Glossary
active area The currently selected area on an image. An active area can be deleted, moved or modified. To make an area active, click it. The frame enclosing an active area is bold and has sizing handles that can be dragged to change its size.
area A section of an image enclosed by a frame and containing a certain type of data. Before performing OCR, Verification Station detects text, picture, table, and barcode areas in order to determine which sections of the image should be recognized and in what order.
area template A template that contains information about the size and locations of the areas in similar-looking documents.
background picture area An image area that contains a picture with text printed over it.
barcode area An image area that contains a barcode.
base form The form of a word to which endings, prefixes or suffixes are added.
code page A table of correspondences between characters and their codes. Users can select the characters they need from those available in a code page.
compound word A word made up of two or more existing words. Compound word is a word that the program cannot find in its dictionary but which it can create from two or more dictionary words.
document analysis The process of identifying the logical structure of a document and areas that contain various types of data. Document analysis can be carried out automatically or manually.
document type A parameter that tells the program how the original text was printed (e.g. on a laser printer, on a typewriter, etc.). For laser-printed texts, select Auto, for typewritten texts, select Typewriter, for faxes, select Fax.

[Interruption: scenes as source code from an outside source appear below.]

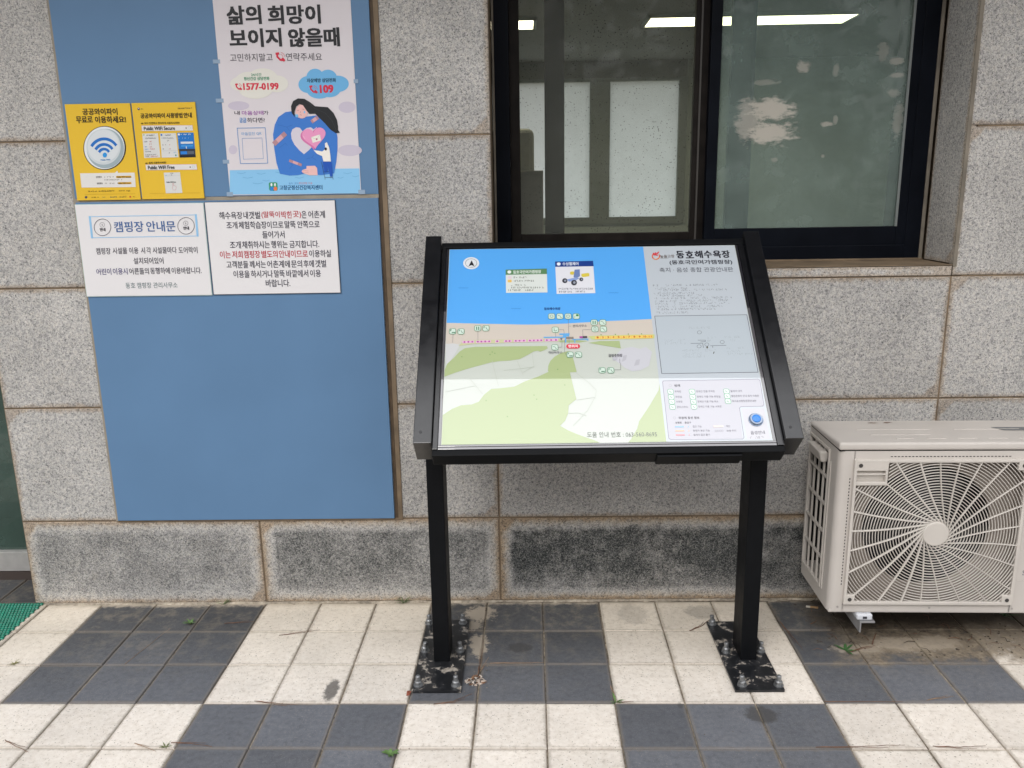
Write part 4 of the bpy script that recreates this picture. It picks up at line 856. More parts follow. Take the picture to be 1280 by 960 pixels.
m_.obox(SO, SU, SV, SN, (-.010, .9113), (-.0070, -.0010), (-.004, .0014), LIP_LIT, .0015)
for ra in ((-.010, -.0015), (.9028, .9113)): m_.obox(SO, SU, SV, SN, ra, (.4505, .6995), (-.004, .0006), LIP_DARK, .0015)
part(m_, 'lip', sg, fr_)
m_ = MB(); m_.obox(SO, SU, SV, SN, (.585, .815), (-.0425, -.0355), (-.052, -.006), MATT, .002); part(m_, 'speaker_box', sg)
# sloping side rails, closed at both ends
for ra in ((-.0760, -.0262), (.9315, .9805)):
    m_ = MB(); m_.obox(SO, SU, SV, SN, ra, (-.0045, .738), (-.080, .020), BLK, .0022)
    rl = part(m_, 'side_rail', sg)
    k = MB(); um = sum(ra)/2-.006; cpt = lambda v, n: SO+SU*um+SV*v+SN*n
    k.cyl(cpt(.030, .0195), cpt(.030, .0212), .0042, plain('rivet', (.03, .03, .034), .4), 14); part(k, 'rivet', sg, rl)

# printed face
sp_ = Plane(SO, SU, SV, SN)
FACE = plain('map_face', lin((197, 203, 195)), .3, spec=.4); clear(FACE)
m_ = MB(); m_.obox(SO, SU, SV, SN, (-.0012, PW+.0012), (-.0008, PH+.001), (-.0035, 0), FACE); face = part(m_, 'panel', sg)
q = Print(sp_, 0, True); e = Print(sp_, 0, True)
A_ = crop(540, 300, 3.693); B_ = crop(680, 305, 7.386); C_ = crop(670, 380, 8); T_ = crop(810, 305, 8.533); X_ = crop(815, 385, 8.533); L_ = crop(820, 465, 8.533); G_ = crop(545, 440, 4.491); D_ = crop(545, 305, 7.386)
E_ = lambda p: e.P.px(p)
left_end = lambda b: 0.0
sea_line = A_((1018, 365), (960, 368), (900, 371), (820, 374), (750, 378), (690, 382), (620, 386), (550, 389), (480, 391), (420, 391), (370, 390), (300, 388), (240, 387), (150, 385), (66, 383))
uR = sp_.px(A_((1013, 363))[0])[0]; uR0 = sp_.px(A_((976, 38))[0])[0]; uM = (uR+uR0)/2
sl2 = [sp_.px(p) for p in sea_line]; sl2[0] = (uM, sl2[0][1]); sl2[-1] = (.0, sl2[-1][1])
e.poly([(.0, PH), (uM, PH)]+sl2, '58acf6', 2, False)
sand = [sp_.px(p) for p in A_((64, 520), (100, 492), (135, 476), (300, 470), (520, 470), (620, 464), (720, 452), (880, 440), (1024, 436))]
sand[-1] = (uM, sand[-1][1]); sand[0] = (0, sand[0][1])
e.poly(sl2[::-1]+sand[::-1], 'd0c7bc', 2, False)
e.poly(A_((66, 590), (62, 480), (100, 478), (130, 484), (110, 520)), 'cdcfd0', 2.4)
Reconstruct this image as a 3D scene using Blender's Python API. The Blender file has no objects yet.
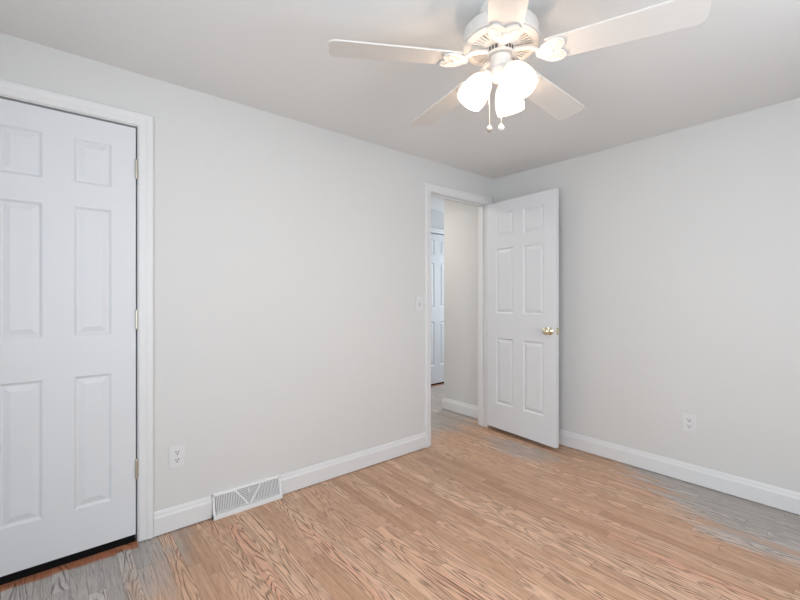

font effects The appearance of a font (e.g. bold, italic, underlined, strikethrough, subscript, superscript, small caps).
headers and footers Images or text in the top or bottom margin of a page. Headers are located at the top of the page and footers are located at the bottom.
ignored characters Any non-letter characters found in words (e.g. syllable characters or stress marks). These characters are ignored during the spell check.
inverted image An image with white characters printed against a dark background.
keyboard shortcuts Keys or combinations of keys that trigger a specific action when pressed. Using keyboard shortcuts can significantly increase your productivity.
ligature A combination of two or more characters that are "stuck" together (e.g. fi, fl, ffi). Such characters are difficult for Verification Station to separate. Treating them as one character improves OCR accuracy.
low-confidence characters Characters that may have been recognized by the program incorrectly.
low-confidence words Words that contain one or more low-confidence characters.
monospaced font A font (such as Courier New) in which all characters are equally spaced. For better OCR results on monospaced fonts, on the OCR tab of the Options dialog box, select Typewriter in the Document type group of options.
OCR (Optical Character Recognition) A technology that enables computers to read text, detect pictures, tables, and other formatting elements.
omnifont system A recognition system that recognizes characters set in any font without prior training.
page layout The arrangement of text, tables, pictures, paragraphs, and columns on a page. The fonts, font sizes, font colors, text background, and text orientation are also part of the page layout.
paradigm All grammatical forms of a word.
pattern A set of associations between averaged character images and their respective names. Patterns are created when you train Verification Station on a specific text.
picture area An image area that contains a picture. This type of area may enclose an actual picture or any other object (e.g. a text fragment) that should be displayed as a picture.
prohibited characters Characters that you think will never occur in a text to be recognized. Specifying prohibited characters increases the speed and quality of OCR.
recognition area An image area that Verification Station should analyze automatically.
resolution A scanning parameter measured in dots per inch (dpi). Resolution of 300 dpi should be used for texts set in 10 pt fonts and larger, 400 to 600 dpi is preferable for texts of smaller font sizes (9 pt and less).
scanning mode A scanning parameter that determines whether an image must be scanned in black and white, grayscale, or color.
separators Symbols that can separate words (e.g. /, \, dash) and that are separated by spaces from the words themselves.
shortcut menu The menu that appears when you right-click something, such as an area or another part of a document.
table area An image area that contains data in tabular form. When the program reads this type of area, it draws vertical and horizontal separators inside the area to form a table. This area is then rendered as a table in the output text.
text area An image area that contains text. Text areas should only contain single-column text.
training The process of establishing a correspondence between a character image and the character itself. See also: If your printed document contains non-standard fonts.
Unicode An international text encoding standard developed by the Unicode Consortium (Unicode, Inc.). The Unicode standard provides an easily extendible 16-bit system for encoding symbols from almost all contemporary languages. It specifies how symbols should be encoded and determines which algorithms and character properties should be used during the encoding process.